Tuesday, April 19, 2011

What do you believe in?

I've been having a few debates recently regarding the Alternative Vote referendum.

If that first sentence almost put you off reading any more, let me just quickly plead with you to give me a minute to be more interesting.


What do you believe in? What's important to you? What do you want to be important to your government?

These are the questions you should be asked at every election. It should be a simple process: Which party most closely represents the values you hold dear? Then you vote for them.

But currently, there's a good chance you don't. Maybe you vote for one of the two parties you believe, or have been told, can win in your constituency, because you would rather have them than the other lot. Or maybe you don't vote at all, because voting seems to make no difference. And maybe you're tired of all the negative, mud-slinging campaigning and utterly disillusioned with politics.

If any of these things is true for you, or even if you do vote for the party you actually believe in but feel it's a futile effort, then you are exactly the kind of person who should be beating a path to vote for AV next month. Because AV gives you a real voice. It means you don't have to waver about who you SHOULD vote for, you can vote for the party you really, truly support, and then use your alternative vote rankings to show who you would support if you can't have your first choice.

It's a very simple system that the No campaign want to make sound very complicated. You just rank the candidates in order of preference, until you no longer have one. 1 to 5 or 1 to 10, even. Anybody can do that. Anybody can understand that. It's really, really that simple.

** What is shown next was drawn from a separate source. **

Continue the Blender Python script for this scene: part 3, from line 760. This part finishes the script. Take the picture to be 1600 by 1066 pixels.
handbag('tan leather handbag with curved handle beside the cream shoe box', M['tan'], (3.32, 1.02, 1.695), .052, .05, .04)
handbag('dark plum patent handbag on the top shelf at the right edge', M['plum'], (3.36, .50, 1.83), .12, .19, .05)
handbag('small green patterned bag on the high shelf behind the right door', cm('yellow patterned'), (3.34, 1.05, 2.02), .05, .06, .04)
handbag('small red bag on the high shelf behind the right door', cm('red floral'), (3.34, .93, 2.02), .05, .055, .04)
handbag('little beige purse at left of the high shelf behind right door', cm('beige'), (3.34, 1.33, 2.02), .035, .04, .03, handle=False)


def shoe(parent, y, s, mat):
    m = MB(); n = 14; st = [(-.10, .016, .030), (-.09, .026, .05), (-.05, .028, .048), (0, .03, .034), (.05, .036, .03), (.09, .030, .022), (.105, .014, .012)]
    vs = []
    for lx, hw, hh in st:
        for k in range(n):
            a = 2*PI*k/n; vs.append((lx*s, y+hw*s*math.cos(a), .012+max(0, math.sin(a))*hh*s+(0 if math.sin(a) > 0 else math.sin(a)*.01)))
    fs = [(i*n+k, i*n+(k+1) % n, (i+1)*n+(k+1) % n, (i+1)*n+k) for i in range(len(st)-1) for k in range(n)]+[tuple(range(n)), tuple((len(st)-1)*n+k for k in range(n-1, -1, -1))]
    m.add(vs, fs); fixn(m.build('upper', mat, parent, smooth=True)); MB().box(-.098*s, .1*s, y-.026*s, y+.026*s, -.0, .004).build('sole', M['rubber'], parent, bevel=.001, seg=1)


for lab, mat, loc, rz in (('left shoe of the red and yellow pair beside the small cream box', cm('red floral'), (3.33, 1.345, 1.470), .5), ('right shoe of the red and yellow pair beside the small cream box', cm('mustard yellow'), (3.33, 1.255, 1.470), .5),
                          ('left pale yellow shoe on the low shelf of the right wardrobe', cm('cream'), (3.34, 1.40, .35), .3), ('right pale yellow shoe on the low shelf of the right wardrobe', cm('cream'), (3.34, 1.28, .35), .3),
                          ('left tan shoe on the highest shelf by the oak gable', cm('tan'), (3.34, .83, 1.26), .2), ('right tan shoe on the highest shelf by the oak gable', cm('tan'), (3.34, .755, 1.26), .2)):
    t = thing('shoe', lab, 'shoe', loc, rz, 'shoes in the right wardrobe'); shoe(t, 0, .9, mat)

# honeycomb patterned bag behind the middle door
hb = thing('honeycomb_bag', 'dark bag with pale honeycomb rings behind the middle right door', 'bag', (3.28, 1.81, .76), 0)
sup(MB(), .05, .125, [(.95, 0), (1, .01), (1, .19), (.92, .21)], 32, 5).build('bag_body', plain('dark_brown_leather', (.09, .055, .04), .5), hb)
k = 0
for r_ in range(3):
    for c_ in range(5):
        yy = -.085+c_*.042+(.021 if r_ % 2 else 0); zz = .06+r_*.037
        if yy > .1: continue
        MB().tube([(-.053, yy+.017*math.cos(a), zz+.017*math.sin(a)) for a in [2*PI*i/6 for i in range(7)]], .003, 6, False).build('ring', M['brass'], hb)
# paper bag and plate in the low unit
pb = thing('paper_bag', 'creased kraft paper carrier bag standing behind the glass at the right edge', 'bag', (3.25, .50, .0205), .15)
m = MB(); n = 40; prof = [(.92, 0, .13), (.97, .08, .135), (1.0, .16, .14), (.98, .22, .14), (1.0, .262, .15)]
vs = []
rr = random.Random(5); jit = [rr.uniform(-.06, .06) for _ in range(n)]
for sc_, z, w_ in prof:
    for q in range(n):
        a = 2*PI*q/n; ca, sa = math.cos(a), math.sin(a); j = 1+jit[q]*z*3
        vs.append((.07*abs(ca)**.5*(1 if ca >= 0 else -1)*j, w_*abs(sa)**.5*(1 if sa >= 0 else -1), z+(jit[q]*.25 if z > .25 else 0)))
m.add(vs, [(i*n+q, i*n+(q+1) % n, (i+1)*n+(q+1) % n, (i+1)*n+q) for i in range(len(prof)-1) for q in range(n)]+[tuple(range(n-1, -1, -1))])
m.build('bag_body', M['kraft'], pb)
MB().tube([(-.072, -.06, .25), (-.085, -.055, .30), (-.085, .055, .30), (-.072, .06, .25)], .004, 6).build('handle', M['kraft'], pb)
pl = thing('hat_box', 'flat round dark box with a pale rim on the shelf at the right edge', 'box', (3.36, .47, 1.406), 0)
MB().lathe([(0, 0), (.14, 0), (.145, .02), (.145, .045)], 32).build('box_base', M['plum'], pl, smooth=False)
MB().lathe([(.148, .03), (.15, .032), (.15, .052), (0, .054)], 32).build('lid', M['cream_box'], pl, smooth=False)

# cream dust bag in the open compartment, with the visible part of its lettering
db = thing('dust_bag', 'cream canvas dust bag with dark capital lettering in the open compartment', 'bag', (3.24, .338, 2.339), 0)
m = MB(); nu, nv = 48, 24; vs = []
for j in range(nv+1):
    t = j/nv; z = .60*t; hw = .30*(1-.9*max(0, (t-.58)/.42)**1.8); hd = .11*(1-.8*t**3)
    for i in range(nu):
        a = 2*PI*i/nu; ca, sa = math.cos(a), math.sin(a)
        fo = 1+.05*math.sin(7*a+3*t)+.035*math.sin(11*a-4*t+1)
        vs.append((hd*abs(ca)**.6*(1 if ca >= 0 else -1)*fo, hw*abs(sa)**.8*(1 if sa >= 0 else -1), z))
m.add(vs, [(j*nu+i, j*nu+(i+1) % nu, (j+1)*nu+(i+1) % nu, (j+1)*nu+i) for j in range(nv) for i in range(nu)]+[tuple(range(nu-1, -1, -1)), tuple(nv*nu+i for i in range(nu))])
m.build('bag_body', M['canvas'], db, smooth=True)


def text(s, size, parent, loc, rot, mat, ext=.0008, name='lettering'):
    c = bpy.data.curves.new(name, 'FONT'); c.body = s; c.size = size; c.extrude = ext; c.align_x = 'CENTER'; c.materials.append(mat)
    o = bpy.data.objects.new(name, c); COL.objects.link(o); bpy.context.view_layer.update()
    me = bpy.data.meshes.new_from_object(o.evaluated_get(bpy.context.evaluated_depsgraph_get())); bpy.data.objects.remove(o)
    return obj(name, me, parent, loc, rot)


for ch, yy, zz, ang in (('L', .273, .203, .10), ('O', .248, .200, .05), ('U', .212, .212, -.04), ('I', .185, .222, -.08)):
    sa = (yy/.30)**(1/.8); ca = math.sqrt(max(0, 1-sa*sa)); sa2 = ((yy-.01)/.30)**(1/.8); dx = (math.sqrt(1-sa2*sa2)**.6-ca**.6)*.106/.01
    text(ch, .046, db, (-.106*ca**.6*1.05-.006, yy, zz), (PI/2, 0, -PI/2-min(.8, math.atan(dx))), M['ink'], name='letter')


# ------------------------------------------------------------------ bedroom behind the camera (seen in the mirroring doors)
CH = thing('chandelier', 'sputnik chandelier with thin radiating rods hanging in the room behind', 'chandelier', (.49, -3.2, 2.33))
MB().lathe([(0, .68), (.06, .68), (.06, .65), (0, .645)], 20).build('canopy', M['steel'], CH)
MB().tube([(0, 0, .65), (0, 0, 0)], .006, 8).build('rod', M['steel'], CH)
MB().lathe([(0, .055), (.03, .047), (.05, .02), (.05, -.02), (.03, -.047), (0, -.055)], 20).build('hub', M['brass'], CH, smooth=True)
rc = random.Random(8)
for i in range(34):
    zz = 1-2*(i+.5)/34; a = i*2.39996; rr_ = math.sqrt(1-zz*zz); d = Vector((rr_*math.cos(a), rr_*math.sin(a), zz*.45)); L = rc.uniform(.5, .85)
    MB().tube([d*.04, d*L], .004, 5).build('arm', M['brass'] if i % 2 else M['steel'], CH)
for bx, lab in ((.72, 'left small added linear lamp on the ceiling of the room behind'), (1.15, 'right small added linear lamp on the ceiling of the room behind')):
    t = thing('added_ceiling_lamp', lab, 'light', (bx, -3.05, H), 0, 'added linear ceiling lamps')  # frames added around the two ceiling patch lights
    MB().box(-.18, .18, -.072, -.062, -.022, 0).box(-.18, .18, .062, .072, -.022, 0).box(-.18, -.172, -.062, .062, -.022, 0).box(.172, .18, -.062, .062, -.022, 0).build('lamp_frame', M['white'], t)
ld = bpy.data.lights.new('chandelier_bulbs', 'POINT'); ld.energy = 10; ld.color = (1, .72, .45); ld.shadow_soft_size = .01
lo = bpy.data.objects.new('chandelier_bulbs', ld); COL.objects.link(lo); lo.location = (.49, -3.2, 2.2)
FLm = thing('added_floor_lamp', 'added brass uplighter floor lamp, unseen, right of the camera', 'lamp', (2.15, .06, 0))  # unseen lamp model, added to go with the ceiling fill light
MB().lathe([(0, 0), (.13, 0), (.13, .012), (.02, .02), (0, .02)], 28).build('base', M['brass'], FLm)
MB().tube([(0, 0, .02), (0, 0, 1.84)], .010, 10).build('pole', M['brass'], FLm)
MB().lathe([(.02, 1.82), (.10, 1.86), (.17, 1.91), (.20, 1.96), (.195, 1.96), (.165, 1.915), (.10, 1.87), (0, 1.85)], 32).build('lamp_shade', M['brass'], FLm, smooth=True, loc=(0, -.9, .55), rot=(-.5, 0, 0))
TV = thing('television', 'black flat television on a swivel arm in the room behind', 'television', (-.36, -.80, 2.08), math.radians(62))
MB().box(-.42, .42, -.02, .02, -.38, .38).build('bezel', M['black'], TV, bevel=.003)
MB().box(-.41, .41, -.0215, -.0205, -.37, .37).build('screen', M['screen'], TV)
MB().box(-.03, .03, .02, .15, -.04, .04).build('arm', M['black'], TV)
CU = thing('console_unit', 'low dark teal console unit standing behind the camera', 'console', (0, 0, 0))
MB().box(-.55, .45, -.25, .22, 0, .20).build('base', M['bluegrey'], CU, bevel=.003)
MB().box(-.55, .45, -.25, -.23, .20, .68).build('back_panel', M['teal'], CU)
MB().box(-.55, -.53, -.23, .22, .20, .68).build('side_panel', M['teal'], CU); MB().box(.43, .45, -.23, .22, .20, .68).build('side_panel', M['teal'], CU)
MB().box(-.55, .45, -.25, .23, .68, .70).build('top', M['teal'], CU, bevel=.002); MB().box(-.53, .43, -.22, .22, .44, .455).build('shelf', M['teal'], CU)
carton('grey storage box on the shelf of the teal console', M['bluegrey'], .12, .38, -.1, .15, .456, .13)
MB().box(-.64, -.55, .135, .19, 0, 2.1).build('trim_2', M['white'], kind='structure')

Don't be put off by the complicated explanations you'll see of how the votes are counted. As Vince Cable pointed out, it's the same system they use on the X-Factor, Strictly Come Dancing and all these other reality shows. The act (candidate) with the lowest votes is eliminated, and then everybody gets to vote again. Except instead of holding another vote, they simply refer to your ballot and see who you prefer out of who is left. So you only have to vote once, but your vote will be counted for every round, as long as you have ranked one of the remaining candidates. This continues until there is one winner. In America, they call the system "Instant Runoff".

It's that simple.

Don't be put off by the lies you'll hear, either. The No campaign want you to believe that minority party votes will have more power. It's a lie. In each round, every vote counts once. Every vote.

What would this system mean, practically? How will it affect you?

Again, simple.

Your vote will never be wasted again and you never have to vote out of fear for who might win.

Because the ranking system allows you to express preferences out of all of the candidates, you can vote for your first choice first, even if you don't believe they can win. After that, if there's a candidate you don't want to win, you can rank as many other candidates as you like, showing your preference for those. As a cartoon I saw recently said, it's like asking for something from the shops, but letting your friend know what else you'd like, just in case they don't have what you really wanted. We do it all the time in life. Everybody does. It's so easy.

You never have to change your vote out of fear again.

And the other beauty of the system is this: The bigger parties in any constituency are going to have to reach out to voters from smaller parties if they want their second or third preference votes. Do you care passionately about Green issues? Vote Green first - then see who else's Green agenda is the best and rank them second. Want to see the UK out of the EU? Vote UKIP first, then rank the other parties on their EU policy. Always wanted to vote Lib Dem, but vote Labour to prevent a Tory victory? Never again. Vote Lib Dem and rank Labour second - or third!

Not only that, but the rise in first preference votes for smaller parties, which should follow in a change to AV, will give the bigger parties a more true picture of the amount of support there really is for smaller parties across the country, meaning they'll know just how important certain issues are to people like you.

The Alternative Vote system is about empowering EVERY voter to have a say in who their local MP is and, by extension, who runs the country. The winner of each election will be the candidate with the most broad support in their constituency.

You may not care about AV right now, but you should. Because whatever you DO care about, AV is going to make it easier to support it. It's going to give you a much more powerful voice in politics and in government.

It will NOT, as has been said, be more likely to install far right parties, like the BNP, in government. Quite the opposite. For that to happen, over 50% of voters in any constituency would have to rank them. They know themselves that's never going to happen. That's why the BNP are in the NO camp.

AV is about making your vote yours. It's about letting YOU vote for what YOU are passionate about.

Please go out and vote for the Alternative Vote system next month.

Let's demand that our politicians ask us, "What do you believe in?" not "What are you afraid of?"